EXERCISE INSTRUCTIONS: Scan the data beneath this task and copy each line that includes "objects".
********
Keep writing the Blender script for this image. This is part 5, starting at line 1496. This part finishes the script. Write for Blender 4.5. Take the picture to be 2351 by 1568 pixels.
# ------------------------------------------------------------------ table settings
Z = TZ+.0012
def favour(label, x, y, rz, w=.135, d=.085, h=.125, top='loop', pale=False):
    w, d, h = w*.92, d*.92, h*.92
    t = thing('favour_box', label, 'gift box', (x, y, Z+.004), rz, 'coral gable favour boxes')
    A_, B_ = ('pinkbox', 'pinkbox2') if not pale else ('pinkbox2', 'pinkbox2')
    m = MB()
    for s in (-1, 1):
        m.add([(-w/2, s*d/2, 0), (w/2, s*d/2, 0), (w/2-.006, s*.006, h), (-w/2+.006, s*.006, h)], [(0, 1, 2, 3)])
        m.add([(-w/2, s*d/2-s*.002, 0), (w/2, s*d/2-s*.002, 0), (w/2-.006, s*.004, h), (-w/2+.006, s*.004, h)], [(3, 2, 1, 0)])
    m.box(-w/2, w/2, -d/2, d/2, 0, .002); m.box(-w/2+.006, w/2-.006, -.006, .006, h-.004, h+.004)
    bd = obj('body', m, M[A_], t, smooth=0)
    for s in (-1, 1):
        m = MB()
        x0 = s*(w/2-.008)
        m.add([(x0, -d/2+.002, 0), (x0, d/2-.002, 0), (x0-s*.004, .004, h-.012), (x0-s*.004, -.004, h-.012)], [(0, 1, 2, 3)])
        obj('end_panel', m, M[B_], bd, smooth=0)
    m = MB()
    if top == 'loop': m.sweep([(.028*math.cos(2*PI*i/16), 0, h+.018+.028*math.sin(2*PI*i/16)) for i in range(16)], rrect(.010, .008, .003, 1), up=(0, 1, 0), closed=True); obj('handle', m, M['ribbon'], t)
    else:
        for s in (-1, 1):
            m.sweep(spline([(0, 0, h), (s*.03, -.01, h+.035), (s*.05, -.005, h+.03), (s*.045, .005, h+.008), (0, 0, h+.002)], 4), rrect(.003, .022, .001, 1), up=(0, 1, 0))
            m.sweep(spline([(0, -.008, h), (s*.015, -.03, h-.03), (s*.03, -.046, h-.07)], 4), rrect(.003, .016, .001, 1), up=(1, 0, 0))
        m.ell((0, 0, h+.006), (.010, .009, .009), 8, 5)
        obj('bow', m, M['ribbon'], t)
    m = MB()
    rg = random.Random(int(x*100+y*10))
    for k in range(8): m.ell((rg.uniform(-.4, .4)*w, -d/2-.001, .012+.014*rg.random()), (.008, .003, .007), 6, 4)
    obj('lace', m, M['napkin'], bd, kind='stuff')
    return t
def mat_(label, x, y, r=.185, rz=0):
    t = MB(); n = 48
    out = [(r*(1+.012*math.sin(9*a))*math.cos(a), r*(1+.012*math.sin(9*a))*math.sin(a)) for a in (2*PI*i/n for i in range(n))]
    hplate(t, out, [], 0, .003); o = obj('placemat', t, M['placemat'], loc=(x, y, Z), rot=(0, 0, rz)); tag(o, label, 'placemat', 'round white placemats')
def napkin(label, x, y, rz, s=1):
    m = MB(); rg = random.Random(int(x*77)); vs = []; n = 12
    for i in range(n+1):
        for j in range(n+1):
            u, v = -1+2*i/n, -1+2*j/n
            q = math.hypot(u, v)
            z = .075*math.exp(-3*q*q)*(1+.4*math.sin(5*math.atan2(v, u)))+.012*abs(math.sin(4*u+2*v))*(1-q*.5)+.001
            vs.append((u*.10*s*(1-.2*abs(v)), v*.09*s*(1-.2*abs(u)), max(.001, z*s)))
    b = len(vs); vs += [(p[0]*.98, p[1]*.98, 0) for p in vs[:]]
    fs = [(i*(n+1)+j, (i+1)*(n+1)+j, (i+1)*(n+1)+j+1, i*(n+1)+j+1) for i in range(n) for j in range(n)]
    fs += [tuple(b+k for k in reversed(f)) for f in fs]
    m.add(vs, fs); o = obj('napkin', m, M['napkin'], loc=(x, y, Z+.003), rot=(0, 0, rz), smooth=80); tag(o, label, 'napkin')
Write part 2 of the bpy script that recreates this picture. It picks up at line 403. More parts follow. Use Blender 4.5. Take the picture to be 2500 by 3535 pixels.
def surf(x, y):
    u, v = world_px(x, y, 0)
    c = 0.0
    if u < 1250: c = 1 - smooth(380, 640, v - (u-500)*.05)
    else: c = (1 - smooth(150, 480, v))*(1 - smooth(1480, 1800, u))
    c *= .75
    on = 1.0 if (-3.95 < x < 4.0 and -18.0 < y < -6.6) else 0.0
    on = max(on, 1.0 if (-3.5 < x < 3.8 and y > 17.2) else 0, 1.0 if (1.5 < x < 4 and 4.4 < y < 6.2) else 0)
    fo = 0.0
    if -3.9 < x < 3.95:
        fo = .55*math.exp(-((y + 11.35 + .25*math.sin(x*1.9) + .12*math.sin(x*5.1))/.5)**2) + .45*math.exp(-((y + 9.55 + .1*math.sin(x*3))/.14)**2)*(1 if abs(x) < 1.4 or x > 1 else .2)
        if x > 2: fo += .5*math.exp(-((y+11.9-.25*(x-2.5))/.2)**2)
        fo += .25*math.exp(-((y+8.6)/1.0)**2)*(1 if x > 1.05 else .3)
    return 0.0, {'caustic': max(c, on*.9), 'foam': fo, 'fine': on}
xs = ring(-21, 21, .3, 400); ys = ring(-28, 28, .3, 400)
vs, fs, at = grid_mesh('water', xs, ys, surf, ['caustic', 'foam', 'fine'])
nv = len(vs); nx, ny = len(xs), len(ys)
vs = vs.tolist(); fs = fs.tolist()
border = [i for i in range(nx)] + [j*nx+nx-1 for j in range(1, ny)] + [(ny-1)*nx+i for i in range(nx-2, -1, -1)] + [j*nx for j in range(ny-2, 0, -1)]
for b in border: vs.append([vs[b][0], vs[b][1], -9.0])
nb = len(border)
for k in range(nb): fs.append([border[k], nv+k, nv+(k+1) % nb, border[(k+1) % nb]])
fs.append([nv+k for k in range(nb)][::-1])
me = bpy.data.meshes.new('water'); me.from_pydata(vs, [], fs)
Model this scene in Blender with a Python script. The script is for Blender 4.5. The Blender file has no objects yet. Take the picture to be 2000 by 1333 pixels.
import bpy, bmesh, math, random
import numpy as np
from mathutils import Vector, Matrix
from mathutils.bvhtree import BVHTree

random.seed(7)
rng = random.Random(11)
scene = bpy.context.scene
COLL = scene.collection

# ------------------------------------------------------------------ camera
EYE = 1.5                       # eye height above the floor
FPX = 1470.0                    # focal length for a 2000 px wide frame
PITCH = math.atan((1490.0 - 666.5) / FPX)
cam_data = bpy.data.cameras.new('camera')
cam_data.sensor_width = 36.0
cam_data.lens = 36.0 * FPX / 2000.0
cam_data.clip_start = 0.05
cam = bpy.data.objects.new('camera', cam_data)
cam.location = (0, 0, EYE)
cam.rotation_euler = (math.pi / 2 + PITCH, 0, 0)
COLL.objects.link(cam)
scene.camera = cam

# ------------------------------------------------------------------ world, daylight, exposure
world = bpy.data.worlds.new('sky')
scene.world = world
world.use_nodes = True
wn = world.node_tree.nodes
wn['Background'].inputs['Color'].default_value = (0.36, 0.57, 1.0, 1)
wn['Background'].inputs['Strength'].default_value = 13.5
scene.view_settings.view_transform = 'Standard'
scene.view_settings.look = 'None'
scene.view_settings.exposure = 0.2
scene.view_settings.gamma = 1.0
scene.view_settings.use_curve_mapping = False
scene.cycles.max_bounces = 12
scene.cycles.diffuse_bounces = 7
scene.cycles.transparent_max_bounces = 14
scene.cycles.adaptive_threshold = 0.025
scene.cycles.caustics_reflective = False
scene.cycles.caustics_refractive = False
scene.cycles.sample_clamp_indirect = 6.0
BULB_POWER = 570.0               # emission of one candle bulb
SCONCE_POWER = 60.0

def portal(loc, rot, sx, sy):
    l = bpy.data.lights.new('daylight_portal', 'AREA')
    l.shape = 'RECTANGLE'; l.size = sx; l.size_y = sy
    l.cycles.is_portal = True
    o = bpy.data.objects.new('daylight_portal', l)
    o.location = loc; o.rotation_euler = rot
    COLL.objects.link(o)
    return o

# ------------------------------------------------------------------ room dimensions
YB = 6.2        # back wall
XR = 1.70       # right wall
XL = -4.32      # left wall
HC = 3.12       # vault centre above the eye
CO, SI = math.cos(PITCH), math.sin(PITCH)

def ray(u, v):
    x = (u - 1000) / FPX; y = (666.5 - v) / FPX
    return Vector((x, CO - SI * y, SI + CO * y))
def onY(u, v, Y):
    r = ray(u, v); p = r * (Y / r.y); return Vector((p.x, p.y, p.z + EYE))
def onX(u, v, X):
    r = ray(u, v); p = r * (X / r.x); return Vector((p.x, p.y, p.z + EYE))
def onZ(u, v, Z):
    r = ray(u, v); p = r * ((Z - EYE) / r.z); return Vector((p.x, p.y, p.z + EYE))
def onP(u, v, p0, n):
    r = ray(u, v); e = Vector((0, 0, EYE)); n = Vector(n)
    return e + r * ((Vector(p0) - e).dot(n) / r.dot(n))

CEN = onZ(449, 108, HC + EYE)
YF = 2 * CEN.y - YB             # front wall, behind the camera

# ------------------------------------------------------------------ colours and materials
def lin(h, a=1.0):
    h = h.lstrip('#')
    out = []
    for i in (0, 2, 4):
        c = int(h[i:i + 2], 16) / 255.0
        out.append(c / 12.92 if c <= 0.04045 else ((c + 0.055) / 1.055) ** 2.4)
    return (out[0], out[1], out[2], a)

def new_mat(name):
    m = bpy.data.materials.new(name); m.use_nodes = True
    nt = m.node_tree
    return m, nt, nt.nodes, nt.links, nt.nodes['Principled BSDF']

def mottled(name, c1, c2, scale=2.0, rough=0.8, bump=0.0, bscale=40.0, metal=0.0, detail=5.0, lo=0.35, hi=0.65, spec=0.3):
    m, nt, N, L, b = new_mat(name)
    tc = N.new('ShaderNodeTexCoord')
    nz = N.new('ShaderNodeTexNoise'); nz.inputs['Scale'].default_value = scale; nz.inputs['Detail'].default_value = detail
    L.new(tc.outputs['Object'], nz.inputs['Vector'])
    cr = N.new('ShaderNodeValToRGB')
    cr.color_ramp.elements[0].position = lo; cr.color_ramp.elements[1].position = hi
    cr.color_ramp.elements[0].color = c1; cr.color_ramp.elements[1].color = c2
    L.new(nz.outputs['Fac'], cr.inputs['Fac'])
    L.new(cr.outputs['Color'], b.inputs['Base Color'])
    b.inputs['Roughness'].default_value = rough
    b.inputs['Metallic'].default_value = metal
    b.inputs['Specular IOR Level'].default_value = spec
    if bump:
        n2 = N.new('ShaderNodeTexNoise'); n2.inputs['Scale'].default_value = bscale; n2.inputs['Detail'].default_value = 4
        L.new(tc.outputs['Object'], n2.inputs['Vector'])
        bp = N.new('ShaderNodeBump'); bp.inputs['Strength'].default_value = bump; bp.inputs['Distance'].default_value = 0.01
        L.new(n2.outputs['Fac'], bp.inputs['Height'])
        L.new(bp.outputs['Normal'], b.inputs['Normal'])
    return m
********
TASK ANSWER:
Model this scene in Blender with a Python script. The script is for Blender 4.5. The Blender file has no objects yet. Take the picture to be 2000 by 1333 pixels.
cam = bpy.data.objects.new('camera', cam_data)
COLL.objects.link(cam)
    o = bpy.data.objects.new('daylight_portal', l)
    COLL.objects.link(o)